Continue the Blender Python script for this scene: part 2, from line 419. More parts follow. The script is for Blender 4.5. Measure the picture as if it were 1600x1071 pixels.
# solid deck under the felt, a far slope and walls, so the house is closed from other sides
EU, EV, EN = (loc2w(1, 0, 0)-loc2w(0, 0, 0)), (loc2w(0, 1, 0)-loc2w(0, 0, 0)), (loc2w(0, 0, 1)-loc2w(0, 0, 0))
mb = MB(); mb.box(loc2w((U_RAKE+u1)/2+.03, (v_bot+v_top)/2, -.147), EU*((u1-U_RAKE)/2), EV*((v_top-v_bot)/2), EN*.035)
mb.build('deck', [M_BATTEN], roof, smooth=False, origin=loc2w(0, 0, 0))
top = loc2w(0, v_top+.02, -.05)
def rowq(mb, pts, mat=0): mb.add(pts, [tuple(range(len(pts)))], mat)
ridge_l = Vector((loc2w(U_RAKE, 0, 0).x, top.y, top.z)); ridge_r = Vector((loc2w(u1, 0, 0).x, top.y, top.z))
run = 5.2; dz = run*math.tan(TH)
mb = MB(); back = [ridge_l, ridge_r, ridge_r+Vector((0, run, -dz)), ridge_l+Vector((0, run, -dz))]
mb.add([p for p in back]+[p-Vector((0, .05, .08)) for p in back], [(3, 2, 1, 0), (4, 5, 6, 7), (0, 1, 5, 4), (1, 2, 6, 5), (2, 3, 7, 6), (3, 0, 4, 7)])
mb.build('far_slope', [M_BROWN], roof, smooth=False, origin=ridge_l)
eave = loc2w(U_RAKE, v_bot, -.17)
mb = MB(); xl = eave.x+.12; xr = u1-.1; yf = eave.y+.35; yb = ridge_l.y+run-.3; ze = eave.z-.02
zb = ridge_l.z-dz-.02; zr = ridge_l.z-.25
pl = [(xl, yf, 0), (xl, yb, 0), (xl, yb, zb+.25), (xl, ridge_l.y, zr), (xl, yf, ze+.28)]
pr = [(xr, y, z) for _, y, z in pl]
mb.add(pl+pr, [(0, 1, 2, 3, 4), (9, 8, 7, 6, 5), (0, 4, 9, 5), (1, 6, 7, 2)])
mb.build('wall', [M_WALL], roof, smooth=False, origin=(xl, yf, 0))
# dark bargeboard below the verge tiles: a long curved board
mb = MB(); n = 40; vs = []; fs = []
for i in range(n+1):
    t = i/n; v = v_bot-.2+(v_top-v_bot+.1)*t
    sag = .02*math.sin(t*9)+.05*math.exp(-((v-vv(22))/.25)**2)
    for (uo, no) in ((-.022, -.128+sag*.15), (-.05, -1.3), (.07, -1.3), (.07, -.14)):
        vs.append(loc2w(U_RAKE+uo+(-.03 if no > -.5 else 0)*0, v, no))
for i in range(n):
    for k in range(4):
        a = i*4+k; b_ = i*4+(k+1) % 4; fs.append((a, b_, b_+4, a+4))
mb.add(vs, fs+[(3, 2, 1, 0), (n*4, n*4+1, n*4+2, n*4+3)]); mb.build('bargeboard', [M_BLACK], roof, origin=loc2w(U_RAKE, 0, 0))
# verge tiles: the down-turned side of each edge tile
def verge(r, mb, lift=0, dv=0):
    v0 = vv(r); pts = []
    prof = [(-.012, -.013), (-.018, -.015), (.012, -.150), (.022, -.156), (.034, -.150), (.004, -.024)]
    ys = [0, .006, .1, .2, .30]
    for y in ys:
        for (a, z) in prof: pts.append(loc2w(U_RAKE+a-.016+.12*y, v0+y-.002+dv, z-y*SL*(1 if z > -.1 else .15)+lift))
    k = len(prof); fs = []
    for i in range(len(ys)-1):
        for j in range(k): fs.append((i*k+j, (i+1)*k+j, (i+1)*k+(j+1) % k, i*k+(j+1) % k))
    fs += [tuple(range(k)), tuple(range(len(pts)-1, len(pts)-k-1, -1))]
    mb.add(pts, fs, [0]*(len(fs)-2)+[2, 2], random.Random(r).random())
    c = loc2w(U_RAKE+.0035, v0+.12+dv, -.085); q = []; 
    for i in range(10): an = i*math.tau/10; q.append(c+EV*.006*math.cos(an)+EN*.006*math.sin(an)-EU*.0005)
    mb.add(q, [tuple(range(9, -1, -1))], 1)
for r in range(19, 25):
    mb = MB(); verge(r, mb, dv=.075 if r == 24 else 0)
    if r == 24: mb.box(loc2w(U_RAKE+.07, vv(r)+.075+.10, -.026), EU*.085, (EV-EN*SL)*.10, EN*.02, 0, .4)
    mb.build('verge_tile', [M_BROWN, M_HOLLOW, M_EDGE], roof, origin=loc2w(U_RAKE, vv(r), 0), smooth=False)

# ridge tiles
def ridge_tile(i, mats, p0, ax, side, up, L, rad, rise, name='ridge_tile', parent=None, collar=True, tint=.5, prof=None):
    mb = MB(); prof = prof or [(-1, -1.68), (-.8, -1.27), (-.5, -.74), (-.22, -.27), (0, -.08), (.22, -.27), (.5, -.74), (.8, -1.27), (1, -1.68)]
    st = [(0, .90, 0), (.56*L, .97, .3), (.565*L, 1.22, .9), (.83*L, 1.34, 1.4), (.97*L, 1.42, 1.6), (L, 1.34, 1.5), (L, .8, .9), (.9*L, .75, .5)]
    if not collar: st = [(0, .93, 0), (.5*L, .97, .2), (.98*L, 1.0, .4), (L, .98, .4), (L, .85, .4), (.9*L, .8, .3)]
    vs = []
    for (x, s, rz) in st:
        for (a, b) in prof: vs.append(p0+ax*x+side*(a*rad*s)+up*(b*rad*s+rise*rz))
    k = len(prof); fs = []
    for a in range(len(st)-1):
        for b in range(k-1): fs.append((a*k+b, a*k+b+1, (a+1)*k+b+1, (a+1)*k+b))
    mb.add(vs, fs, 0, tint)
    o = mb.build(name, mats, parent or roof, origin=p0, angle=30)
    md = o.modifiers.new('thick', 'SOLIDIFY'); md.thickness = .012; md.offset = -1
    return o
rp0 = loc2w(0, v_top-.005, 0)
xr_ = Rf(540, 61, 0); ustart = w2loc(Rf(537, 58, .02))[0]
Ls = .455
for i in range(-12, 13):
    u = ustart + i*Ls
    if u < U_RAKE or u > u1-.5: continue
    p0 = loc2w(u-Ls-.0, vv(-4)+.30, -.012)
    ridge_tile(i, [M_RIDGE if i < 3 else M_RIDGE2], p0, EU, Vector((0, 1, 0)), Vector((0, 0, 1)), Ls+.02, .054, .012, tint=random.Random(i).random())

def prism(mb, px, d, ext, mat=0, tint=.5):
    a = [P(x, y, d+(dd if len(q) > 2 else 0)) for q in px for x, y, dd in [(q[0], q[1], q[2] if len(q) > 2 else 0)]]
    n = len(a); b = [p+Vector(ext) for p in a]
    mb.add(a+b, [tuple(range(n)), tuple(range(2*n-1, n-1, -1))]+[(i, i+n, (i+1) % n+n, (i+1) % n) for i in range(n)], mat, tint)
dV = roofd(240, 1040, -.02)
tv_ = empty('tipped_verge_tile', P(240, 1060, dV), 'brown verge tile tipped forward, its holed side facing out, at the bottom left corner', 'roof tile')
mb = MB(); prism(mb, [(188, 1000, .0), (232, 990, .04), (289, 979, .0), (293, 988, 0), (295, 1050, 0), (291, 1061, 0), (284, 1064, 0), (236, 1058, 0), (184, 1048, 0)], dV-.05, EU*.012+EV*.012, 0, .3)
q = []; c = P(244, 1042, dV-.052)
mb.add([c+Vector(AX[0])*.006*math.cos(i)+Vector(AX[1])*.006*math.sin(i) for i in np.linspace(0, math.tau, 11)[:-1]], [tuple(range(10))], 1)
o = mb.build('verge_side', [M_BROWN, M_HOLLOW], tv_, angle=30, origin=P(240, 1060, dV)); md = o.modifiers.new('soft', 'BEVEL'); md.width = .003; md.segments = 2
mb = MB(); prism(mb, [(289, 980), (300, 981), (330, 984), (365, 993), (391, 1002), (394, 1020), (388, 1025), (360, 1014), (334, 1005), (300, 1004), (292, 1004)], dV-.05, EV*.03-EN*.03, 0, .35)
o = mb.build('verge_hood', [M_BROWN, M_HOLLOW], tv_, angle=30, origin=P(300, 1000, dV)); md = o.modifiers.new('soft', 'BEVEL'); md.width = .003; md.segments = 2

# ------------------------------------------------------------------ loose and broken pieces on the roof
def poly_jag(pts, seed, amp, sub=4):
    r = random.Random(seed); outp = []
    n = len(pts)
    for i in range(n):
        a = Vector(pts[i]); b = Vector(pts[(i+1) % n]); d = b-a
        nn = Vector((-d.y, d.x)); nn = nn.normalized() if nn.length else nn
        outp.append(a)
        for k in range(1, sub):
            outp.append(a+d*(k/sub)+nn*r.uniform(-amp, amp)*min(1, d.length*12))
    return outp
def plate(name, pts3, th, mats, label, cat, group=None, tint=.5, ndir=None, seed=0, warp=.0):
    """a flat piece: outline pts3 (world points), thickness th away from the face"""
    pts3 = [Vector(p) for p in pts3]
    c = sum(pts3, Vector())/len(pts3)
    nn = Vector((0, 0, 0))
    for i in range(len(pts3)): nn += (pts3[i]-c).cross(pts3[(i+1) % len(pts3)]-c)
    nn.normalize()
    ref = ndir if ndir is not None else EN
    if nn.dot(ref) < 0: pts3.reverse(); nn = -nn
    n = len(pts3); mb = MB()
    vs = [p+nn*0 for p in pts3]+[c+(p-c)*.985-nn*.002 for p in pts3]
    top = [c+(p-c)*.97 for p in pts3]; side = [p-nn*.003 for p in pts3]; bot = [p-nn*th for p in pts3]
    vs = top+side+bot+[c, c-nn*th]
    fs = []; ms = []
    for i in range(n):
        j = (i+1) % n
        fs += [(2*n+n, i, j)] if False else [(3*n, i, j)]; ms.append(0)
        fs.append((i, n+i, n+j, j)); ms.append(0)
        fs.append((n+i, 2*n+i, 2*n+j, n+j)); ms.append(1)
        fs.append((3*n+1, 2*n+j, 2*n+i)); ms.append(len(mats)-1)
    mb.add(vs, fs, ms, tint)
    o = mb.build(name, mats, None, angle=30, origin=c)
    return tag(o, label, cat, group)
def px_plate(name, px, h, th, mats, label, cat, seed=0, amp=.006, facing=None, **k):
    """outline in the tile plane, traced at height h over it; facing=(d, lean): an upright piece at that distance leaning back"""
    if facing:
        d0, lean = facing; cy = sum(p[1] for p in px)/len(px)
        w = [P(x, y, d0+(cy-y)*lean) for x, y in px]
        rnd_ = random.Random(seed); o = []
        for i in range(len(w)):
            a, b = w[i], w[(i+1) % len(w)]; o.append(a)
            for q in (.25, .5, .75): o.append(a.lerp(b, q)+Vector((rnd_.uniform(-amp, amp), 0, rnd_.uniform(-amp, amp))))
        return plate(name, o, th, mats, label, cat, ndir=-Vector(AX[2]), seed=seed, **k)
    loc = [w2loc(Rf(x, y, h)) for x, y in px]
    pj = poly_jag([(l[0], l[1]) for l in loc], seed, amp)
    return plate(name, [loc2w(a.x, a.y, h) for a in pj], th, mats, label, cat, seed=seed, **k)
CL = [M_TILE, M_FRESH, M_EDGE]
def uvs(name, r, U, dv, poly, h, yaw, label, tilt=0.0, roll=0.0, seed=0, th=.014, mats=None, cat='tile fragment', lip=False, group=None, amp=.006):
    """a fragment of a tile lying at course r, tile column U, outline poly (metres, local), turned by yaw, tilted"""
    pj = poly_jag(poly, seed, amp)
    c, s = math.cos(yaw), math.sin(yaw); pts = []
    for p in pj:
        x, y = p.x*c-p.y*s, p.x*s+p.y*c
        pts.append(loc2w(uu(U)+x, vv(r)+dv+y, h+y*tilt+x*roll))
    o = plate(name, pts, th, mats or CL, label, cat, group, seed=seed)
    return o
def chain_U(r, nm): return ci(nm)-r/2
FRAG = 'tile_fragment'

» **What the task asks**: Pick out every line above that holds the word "from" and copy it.

» **Expected output**:
Continue the Blender Python script for this scene: part 2, from line 419. More parts follow. The script is for Blender 4.5. Measure the picture as if it were 1600x1071 pixels.
# solid deck under the felt, a far slope and walls, so the house is closed from other sides
    """a flat piece: outline pts3 (world points), thickness th away from the face"""